== Data for processing ==

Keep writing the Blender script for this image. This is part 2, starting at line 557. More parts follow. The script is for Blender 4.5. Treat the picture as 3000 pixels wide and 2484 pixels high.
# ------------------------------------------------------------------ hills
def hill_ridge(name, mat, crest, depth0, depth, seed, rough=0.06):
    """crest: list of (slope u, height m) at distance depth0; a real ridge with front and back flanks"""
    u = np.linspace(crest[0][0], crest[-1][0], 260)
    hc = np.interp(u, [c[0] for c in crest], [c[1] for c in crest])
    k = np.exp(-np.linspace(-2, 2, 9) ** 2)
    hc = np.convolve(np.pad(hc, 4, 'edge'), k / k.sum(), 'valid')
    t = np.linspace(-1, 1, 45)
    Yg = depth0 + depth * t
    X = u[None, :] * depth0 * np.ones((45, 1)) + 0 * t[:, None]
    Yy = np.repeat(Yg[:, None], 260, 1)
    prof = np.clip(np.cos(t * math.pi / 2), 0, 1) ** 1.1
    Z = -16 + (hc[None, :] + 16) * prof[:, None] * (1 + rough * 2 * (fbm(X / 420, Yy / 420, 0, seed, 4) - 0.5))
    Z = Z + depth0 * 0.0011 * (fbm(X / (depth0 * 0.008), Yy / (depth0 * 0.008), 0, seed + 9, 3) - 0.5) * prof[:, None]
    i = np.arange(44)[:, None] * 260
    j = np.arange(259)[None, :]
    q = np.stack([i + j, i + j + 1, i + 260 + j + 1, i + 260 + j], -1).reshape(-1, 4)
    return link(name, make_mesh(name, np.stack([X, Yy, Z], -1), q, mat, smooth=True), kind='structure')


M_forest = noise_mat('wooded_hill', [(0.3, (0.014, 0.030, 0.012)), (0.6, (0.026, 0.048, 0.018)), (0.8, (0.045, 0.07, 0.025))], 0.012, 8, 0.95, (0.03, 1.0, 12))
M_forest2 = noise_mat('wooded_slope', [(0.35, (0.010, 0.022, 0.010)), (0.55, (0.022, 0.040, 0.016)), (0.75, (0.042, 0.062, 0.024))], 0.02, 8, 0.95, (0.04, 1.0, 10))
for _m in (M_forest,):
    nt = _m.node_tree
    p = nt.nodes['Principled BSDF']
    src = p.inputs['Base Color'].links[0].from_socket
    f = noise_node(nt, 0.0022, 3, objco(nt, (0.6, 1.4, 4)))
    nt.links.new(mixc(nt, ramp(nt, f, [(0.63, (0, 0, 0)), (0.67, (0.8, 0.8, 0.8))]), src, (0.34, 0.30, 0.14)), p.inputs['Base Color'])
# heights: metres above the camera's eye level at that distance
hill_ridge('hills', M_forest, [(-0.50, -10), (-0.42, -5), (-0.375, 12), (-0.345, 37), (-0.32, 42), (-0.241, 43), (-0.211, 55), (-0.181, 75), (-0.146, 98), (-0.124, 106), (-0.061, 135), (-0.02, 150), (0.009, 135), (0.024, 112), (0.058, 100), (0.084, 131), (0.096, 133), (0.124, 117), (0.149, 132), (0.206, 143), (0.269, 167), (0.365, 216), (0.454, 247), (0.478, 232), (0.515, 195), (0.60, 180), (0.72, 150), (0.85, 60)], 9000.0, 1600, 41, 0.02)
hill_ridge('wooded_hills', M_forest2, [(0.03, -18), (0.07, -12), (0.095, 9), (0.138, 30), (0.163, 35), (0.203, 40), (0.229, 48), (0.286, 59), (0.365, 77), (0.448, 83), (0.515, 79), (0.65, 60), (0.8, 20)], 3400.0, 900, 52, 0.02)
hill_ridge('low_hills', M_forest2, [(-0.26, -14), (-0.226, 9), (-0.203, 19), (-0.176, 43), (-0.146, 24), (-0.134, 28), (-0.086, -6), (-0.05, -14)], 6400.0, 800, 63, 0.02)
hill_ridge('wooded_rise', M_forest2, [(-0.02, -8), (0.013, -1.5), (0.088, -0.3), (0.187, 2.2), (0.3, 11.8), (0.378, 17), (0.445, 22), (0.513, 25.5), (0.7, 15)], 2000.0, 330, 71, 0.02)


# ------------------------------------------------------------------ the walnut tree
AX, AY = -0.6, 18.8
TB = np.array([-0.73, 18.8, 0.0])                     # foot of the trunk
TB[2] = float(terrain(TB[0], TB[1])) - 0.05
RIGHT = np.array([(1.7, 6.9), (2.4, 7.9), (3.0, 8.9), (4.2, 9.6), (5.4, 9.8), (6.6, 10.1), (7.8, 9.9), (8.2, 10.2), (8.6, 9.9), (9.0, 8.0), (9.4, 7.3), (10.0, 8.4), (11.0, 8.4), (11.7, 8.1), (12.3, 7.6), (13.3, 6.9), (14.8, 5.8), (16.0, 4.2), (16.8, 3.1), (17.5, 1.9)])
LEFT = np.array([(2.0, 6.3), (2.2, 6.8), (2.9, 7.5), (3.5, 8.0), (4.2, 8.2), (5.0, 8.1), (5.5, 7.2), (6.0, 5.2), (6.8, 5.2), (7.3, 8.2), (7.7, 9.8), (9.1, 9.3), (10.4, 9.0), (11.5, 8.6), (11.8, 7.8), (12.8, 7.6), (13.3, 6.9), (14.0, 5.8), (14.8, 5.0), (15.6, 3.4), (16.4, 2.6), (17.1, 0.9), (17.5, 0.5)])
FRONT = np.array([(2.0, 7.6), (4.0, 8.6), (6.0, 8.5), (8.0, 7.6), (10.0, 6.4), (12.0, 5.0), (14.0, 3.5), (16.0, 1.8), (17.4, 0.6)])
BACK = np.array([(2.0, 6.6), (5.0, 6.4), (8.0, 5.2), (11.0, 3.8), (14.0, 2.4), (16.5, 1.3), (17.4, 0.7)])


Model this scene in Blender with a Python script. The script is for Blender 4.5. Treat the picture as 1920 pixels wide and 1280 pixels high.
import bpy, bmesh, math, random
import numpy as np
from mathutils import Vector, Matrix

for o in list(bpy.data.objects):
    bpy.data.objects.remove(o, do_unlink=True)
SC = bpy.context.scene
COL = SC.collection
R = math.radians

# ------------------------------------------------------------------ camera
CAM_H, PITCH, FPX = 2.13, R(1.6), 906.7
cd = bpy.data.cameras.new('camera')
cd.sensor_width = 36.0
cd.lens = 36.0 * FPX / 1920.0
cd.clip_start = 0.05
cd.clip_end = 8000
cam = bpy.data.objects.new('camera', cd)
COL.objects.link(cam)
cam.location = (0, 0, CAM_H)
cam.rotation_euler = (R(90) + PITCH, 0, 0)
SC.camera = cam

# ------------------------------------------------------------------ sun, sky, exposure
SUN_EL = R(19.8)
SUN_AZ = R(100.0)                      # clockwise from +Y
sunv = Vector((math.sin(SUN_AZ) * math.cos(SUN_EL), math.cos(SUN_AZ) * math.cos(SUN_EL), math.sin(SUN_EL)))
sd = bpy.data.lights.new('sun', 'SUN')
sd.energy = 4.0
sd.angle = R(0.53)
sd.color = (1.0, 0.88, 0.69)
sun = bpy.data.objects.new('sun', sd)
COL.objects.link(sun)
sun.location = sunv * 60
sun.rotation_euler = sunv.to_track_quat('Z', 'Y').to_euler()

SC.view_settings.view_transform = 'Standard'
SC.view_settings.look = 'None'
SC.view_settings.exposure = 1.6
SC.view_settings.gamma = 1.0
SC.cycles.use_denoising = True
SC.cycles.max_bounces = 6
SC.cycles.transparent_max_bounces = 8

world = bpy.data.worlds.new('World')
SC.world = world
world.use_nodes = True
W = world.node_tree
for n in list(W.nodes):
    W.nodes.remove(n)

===

Short exercise -> Using the data above, reproduce exactly the lines from the line that contains "Model this scene" through the line that contains "from mathutils import Vector, Matrix", including both.

Output ->
Model this scene in Blender with a Python script. The script is for Blender 4.5. Treat the picture as 1920 pixels wide and 1280 pixels high.
import bpy, bmesh, math, random
import numpy as np
from mathutils import Vector, Matrix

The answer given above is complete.